DATASET CONTENT:
+++
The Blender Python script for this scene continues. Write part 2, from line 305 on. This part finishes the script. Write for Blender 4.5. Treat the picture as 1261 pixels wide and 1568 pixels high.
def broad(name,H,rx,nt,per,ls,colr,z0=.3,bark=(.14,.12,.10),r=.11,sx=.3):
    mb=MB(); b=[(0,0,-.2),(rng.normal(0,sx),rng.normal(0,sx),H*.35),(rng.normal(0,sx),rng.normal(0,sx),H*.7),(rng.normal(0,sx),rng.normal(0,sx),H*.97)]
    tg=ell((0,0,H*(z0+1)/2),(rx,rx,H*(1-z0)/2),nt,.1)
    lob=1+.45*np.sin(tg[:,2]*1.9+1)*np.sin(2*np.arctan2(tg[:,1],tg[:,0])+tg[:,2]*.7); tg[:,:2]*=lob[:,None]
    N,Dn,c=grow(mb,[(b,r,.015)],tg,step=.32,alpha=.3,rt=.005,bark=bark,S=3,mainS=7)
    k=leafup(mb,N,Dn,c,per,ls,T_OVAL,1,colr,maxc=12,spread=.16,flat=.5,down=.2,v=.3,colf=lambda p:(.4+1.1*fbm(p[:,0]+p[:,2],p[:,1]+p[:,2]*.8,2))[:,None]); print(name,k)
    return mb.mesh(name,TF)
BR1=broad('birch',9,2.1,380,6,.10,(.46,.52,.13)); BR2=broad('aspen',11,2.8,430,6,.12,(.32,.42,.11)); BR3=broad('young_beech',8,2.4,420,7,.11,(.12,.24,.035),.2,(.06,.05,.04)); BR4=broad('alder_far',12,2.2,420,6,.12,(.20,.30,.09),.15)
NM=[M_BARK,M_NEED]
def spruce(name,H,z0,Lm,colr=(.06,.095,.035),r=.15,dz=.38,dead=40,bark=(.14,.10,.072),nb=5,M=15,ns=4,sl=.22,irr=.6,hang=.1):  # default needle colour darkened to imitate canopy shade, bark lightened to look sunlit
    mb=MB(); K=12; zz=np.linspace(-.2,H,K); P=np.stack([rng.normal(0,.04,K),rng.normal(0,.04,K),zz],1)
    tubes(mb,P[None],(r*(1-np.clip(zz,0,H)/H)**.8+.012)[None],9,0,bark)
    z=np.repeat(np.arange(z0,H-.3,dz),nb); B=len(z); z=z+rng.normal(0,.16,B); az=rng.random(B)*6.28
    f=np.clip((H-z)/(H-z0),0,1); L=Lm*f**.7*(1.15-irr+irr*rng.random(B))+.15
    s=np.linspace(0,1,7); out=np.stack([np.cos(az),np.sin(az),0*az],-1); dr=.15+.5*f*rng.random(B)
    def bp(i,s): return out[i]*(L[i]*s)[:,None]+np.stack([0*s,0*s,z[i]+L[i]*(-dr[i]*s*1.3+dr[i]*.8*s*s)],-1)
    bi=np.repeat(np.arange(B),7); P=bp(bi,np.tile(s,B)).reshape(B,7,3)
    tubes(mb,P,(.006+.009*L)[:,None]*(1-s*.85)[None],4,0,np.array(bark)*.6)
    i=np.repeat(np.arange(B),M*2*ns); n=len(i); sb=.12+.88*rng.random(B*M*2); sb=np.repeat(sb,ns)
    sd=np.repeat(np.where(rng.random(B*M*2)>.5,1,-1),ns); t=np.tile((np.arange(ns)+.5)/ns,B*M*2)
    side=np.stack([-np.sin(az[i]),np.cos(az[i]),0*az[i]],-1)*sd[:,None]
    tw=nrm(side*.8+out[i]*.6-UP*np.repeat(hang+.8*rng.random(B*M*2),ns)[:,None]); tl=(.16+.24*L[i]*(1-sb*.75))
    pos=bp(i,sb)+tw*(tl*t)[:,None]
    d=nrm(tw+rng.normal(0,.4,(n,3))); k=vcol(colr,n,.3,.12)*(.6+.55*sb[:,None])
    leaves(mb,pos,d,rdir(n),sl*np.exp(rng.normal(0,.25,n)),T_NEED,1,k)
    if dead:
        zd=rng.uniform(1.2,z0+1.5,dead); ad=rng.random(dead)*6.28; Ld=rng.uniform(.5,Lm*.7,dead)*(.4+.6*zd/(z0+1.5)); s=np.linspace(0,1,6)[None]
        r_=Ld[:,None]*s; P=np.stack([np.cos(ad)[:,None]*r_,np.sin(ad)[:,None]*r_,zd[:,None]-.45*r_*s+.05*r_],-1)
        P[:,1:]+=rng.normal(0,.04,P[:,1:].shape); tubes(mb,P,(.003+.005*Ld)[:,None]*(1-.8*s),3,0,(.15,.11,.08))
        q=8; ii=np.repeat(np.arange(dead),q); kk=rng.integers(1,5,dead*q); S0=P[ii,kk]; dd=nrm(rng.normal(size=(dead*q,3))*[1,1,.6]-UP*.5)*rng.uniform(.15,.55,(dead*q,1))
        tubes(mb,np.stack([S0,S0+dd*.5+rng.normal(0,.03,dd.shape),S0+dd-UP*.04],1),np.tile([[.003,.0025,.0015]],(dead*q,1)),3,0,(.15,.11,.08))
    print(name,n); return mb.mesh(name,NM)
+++
REQUEST: Write out all the lines again, exactly as they are.

REPLY TO THE TASK:
The Blender Python script for this scene continues. Write part 2, from line 305 on. This part finishes the script. Write for Blender 4.5. Treat the picture as 1261 pixels wide and 1568 pixels high.
def broad(name,H,rx,nt,per,ls,colr,z0=.3,bark=(.14,.12,.10),r=.11,sx=.3):
    mb=MB(); b=[(0,0,-.2),(rng.normal(0,sx),rng.normal(0,sx),H*.35),(rng.normal(0,sx),rng.normal(0,sx),H*.7),(rng.normal(0,sx),rng.normal(0,sx),H*.97)]
    tg=ell((0,0,H*(z0+1)/2),(rx,rx,H*(1-z0)/2),nt,.1)
    lob=1+.45*np.sin(tg[:,2]*1.9+1)*np.sin(2*np.arctan2(tg[:,1],tg[:,0])+tg[:,2]*.7); tg[:,:2]*=lob[:,None]
    N,Dn,c=grow(mb,[(b,r,.015)],tg,step=.32,alpha=.3,rt=.005,bark=bark,S=3,mainS=7)
    k=leafup(mb,N,Dn,c,per,ls,T_OVAL,1,colr,maxc=12,spread=.16,flat=.5,down=.2,v=.3,colf=lambda p:(.4+1.1*fbm(p[:,0]+p[:,2],p[:,1]+p[:,2]*.8,2))[:,None]); print(name,k)
    return mb.mesh(name,TF)
BR1=broad('birch',9,2.1,380,6,.10,(.46,.52,.13)); BR2=broad('aspen',11,2.8,430,6,.12,(.32,.42,.11)); BR3=broad('young_beech',8,2.4,420,7,.11,(.12,.24,.035),.2,(.06,.05,.04)); BR4=broad('alder_far',12,2.2,420,6,.12,(.20,.30,.09),.15)
NM=[M_BARK,M_NEED]
def spruce(name,H,z0,Lm,colr=(.06,.095,.035),r=.15,dz=.38,dead=40,bark=(.14,.10,.072),nb=5,M=15,ns=4,sl=.22,irr=.6,hang=.1):  # default needle colour darkened to imitate canopy shade, bark lightened to look sunlit
    mb=MB(); K=12; zz=np.linspace(-.2,H,K); P=np.stack([rng.normal(0,.04,K),rng.normal(0,.04,K),zz],1)
    tubes(mb,P[None],(r*(1-np.clip(zz,0,H)/H)**.8+.012)[None],9,0,bark)
    z=np.repeat(np.arange(z0,H-.3,dz),nb); B=len(z); z=z+rng.normal(0,.16,B); az=rng.random(B)*6.28
    f=np.clip((H-z)/(H-z0),0,1); L=Lm*f**.7*(1.15-irr+irr*rng.random(B))+.15
    s=np.linspace(0,1,7); out=np.stack([np.cos(az),np.sin(az),0*az],-1); dr=.15+.5*f*rng.random(B)
    def bp(i,s): return out[i]*(L[i]*s)[:,None]+np.stack([0*s,0*s,z[i]+L[i]*(-dr[i]*s*1.3+dr[i]*.8*s*s)],-1)
    bi=np.repeat(np.arange(B),7); P=bp(bi,np.tile(s,B)).reshape(B,7,3)
    tubes(mb,P,(.006+.009*L)[:,None]*(1-s*.85)[None],4,0,np.array(bark)*.6)
    i=np.repeat(np.arange(B),M*2*ns); n=len(i); sb=.12+.88*rng.random(B*M*2); sb=np.repeat(sb,ns)
    sd=np.repeat(np.where(rng.random(B*M*2)>.5,1,-1),ns); t=np.tile((np.arange(ns)+.5)/ns,B*M*2)
    side=np.stack([-np.sin(az[i]),np.cos(az[i]),0*az[i]],-1)*sd[:,None]
    tw=nrm(side*.8+out[i]*.6-UP*np.repeat(hang+.8*rng.random(B*M*2),ns)[:,None]); tl=(.16+.24*L[i]*(1-sb*.75))
    pos=bp(i,sb)+tw*(tl*t)[:,None]
    d=nrm(tw+rng.normal(0,.4,(n,3))); k=vcol(colr,n,.3,.12)*(.6+.55*sb[:,None])
    leaves(mb,pos,d,rdir(n),sl*np.exp(rng.normal(0,.25,n)),T_NEED,1,k)
    if dead:
        zd=rng.uniform(1.2,z0+1.5,dead); ad=rng.random(dead)*6.28; Ld=rng.uniform(.5,Lm*.7,dead)*(.4+.6*zd/(z0+1.5)); s=np.linspace(0,1,6)[None]
        r_=Ld[:,None]*s; P=np.stack([np.cos(ad)[:,None]*r_,np.sin(ad)[:,None]*r_,zd[:,None]-.45*r_*s+.05*r_],-1)
        P[:,1:]+=rng.normal(0,.04,P[:,1:].shape); tubes(mb,P,(.003+.005*Ld)[:,None]*(1-.8*s),3,0,(.15,.11,.08))
        q=8; ii=np.repeat(np.arange(dead),q); kk=rng.integers(1,5,dead*q); S0=P[ii,kk]; dd=nrm(rng.normal(size=(dead*q,3))*[1,1,.6]-UP*.5)*rng.uniform(.15,.55,(dead*q,1))
        tubes(mb,np.stack([S0,S0+dd*.5+rng.normal(0,.03,dd.shape),S0+dd-UP*.04],1),np.tile([[.003,.0025,.0015]],(dead*q,1)),3,0,(.15,.11,.08))
    print(name,n); return mb.mesh(name,NM)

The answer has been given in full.